* PROBLEM STATEMENT:
Write out the data below in full, unchanged, minus the images.

* DATA SUPPLIED:
= = = =
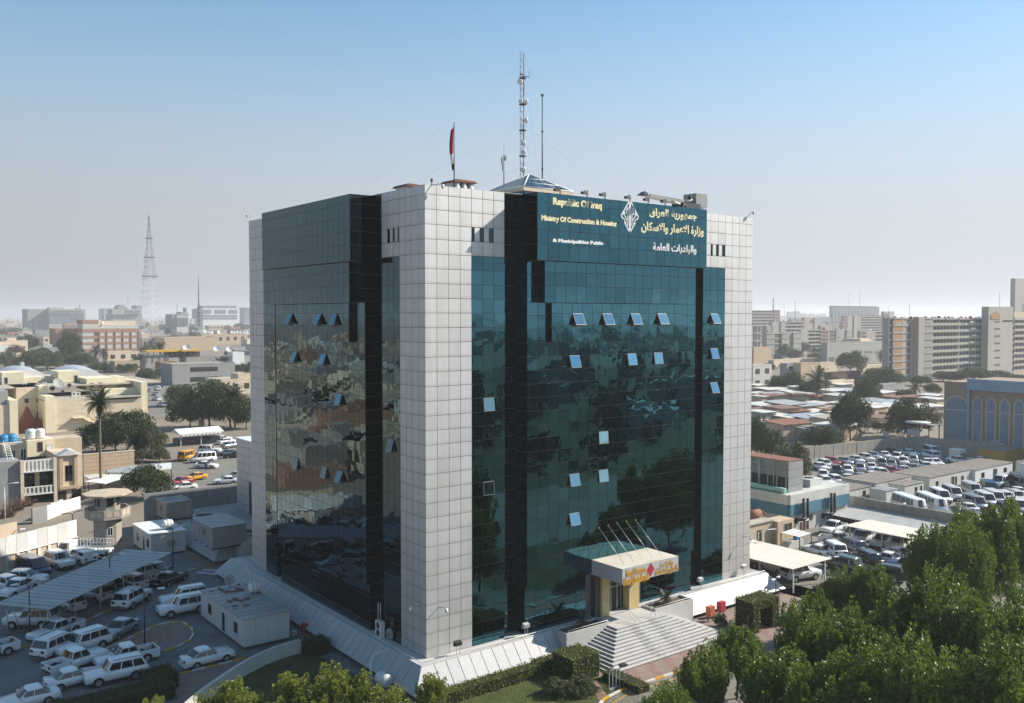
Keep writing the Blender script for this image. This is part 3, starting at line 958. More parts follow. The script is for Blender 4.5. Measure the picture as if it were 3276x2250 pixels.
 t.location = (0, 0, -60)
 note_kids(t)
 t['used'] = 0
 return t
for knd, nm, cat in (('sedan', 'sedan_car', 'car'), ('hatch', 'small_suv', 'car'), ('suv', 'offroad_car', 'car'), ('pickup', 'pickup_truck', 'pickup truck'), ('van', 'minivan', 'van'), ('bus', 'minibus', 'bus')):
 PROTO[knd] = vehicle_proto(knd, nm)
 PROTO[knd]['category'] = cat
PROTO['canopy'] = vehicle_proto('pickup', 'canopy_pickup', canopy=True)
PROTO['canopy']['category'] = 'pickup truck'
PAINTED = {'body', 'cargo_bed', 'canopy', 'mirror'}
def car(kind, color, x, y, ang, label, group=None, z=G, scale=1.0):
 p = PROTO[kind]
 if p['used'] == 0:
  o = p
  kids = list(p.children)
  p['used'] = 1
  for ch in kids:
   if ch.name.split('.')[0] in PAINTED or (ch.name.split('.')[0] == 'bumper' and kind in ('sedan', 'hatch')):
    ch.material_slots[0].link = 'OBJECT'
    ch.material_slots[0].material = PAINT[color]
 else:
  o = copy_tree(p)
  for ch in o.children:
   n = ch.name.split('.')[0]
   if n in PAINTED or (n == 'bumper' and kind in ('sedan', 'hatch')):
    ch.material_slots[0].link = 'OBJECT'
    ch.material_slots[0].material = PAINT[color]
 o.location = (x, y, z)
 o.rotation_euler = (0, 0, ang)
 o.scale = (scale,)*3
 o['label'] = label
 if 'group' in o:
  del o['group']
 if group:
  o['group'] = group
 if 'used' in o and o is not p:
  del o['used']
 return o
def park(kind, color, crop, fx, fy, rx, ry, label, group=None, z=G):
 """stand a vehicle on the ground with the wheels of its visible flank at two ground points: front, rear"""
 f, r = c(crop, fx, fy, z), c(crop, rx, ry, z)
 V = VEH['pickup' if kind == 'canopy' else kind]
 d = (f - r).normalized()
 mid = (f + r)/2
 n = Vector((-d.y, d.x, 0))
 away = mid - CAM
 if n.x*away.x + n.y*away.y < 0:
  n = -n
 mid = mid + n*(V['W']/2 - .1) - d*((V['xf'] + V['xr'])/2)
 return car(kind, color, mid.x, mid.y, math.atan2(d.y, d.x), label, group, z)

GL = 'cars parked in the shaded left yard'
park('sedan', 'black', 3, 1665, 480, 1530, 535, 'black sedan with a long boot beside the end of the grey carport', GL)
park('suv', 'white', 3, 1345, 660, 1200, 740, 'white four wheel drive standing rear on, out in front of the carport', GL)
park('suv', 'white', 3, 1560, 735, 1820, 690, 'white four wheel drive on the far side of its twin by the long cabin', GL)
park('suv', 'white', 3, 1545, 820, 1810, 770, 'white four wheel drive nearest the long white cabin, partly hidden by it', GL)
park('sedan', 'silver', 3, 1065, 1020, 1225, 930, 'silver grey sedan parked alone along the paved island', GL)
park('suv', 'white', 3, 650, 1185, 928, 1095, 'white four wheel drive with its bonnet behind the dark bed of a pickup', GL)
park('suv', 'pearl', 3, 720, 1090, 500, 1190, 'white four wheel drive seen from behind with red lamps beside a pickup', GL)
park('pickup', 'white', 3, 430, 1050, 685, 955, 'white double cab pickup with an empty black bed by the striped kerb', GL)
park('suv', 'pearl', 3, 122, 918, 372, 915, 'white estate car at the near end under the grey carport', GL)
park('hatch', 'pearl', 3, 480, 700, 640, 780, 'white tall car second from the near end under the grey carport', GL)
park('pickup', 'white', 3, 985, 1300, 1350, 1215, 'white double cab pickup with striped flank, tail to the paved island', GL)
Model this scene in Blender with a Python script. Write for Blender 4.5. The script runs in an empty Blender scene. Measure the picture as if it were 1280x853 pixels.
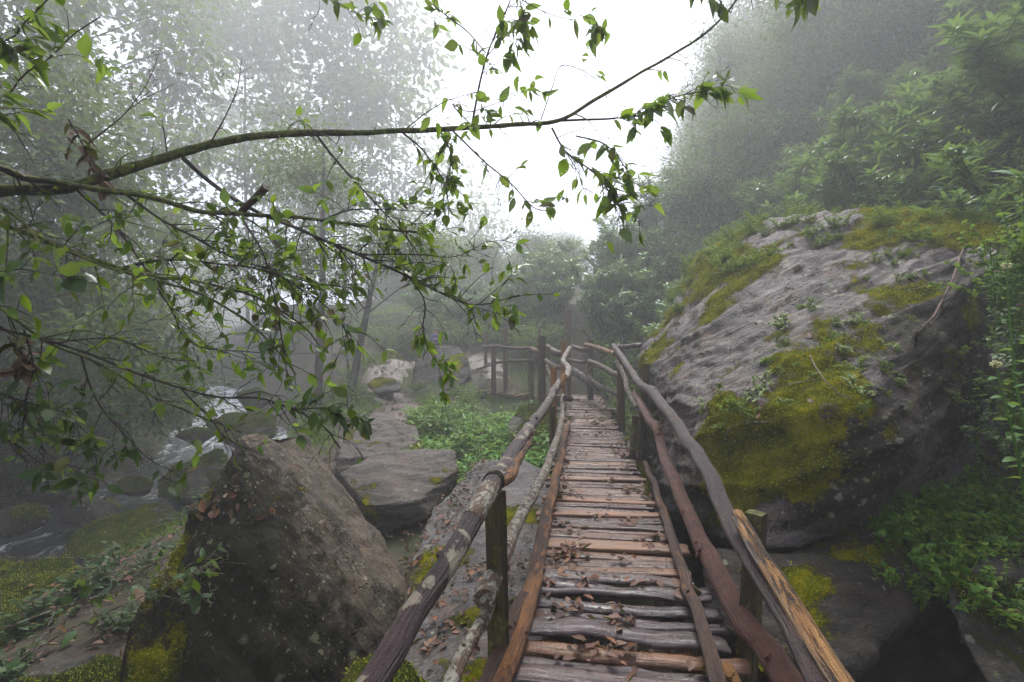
= = = =
* PROBLEM SOLUTION:
Keep writing the Blender script for this image. This is part 3, starting at line 958. More parts follow. The script is for Blender 4.5. Measure the picture as if it were 3276x2250 pixels.
 t.location = (0, 0, -60)
 note_kids(t)
 t['used'] = 0
 return t
for knd, nm, cat in (('sedan', 'sedan_car', 'car'), ('hatch', 'small_suv', 'car'), ('suv', 'offroad_car', 'car'), ('pickup', 'pickup_truck', 'pickup truck'), ('van', 'minivan', 'van'), ('bus', 'minibus', 'bus')):
 PROTO[knd] = vehicle_proto(knd, nm)
 PROTO[knd]['category'] = cat
PROTO['canopy'] = vehicle_proto('pickup', 'canopy_pickup', canopy=True)
PROTO['canopy']['category'] = 'pickup truck'
PAINTED = {'body', 'cargo_bed', 'canopy', 'mirror'}
def car(kind, color, x, y, ang, label, group=None, z=G, scale=1.0):
 p = PROTO[kind]
 if p['used'] == 0:
  o = p
  kids = list(p.children)
  p['used'] = 1
  for ch in kids:
   if ch.name.split('.')[0] in PAINTED or (ch.name.split('.')[0] == 'bumper' and kind in ('sedan', 'hatch')):
    ch.material_slots[0].link = 'OBJECT'
    ch.material_slots[0].material = PAINT[color]
 else:
  o = copy_tree(p)
  for ch in o.children:
   n = ch.name.split('.')[0]
   if n in PAINTED or (n == 'bumper' and kind in ('sedan', 'hatch')):
    ch.material_slots[0].link = 'OBJECT'
    ch.material_slots[0].material = PAINT[color]
 o.location = (x, y, z)
 o.rotation_euler = (0, 0, ang)
 o.scale = (scale,)*3
 o['label'] = label
 if 'group' in o:
  del o['group']
 if group:
  o['group'] = group
 if 'used' in o and o is not p:
  del o['used']
 return o
def park(kind, color, crop, fx, fy, rx, ry, label, group=None, z=G):
 """stand a vehicle on the ground with the wheels of its visible flank at two ground points: front, rear"""
 f, r = c(crop, fx, fy, z), c(crop, rx, ry, z)
 V = VEH['pickup' if kind == 'canopy' else kind]
 d = (f - r).normalized()
 mid = (f + r)/2
 n = Vector((-d.y, d.x, 0))
 away = mid - CAM
 if n.x*away.x + n.y*away.y < 0:
  n = -n
 mid = mid + n*(V['W']/2 - .1) - d*((V['xf'] + V['xr'])/2)
 return car(kind, color, mid.x, mid.y, math.atan2(d.y, d.x), label, group, z)

GL = 'cars parked in the shaded left yard'
park('sedan', 'black', 3, 1665, 480, 1530, 535, 'black sedan with a long boot beside the end of the grey carport', GL)
park('suv', 'white', 3, 1345, 660, 1200, 740, 'white four wheel drive standing rear on, out in front of the carport', GL)
park('suv', 'white', 3, 1560, 735, 1820, 690, 'white four wheel drive on the far side of its twin by the long cabin', GL)
park('suv', 'white', 3, 1545, 820, 1810, 770, 'white four wheel drive nearest the long white cabin, partly hidden by it', GL)
park('sedan', 'silver', 3, 1065, 1020, 1225, 930, 'silver grey sedan parked alone along the paved island', GL)
park('suv', 'white', 3, 650, 1185, 928, 1095, 'white four wheel drive with its bonnet behind the dark bed of a pickup', GL)
park('suv', 'pearl', 3, 720, 1090, 500, 1190, 'white four wheel drive seen from behind with red lamps beside a pickup', GL)
park('pickup', 'white', 3, 430, 1050, 685, 955, 'white double cab pickup with an empty black bed by the striped kerb', GL)
park('suv', 'pearl', 3, 122, 918, 372, 915, 'white estate car at the near end under the grey carport', GL)
park('hatch', 'pearl', 3, 480, 700, 640, 780, 'white tall car second from the near end under the grey carport', GL)
park('pickup', 'white', 3, 985, 1300, 1350, 1215, 'white double cab pickup with striped flank, tail to the paved island', GL)
Model this scene in Blender with a Python script. Write for Blender 4.5. The script runs in an empty Blender scene. Measure the picture as if it were 1280x853 pixels.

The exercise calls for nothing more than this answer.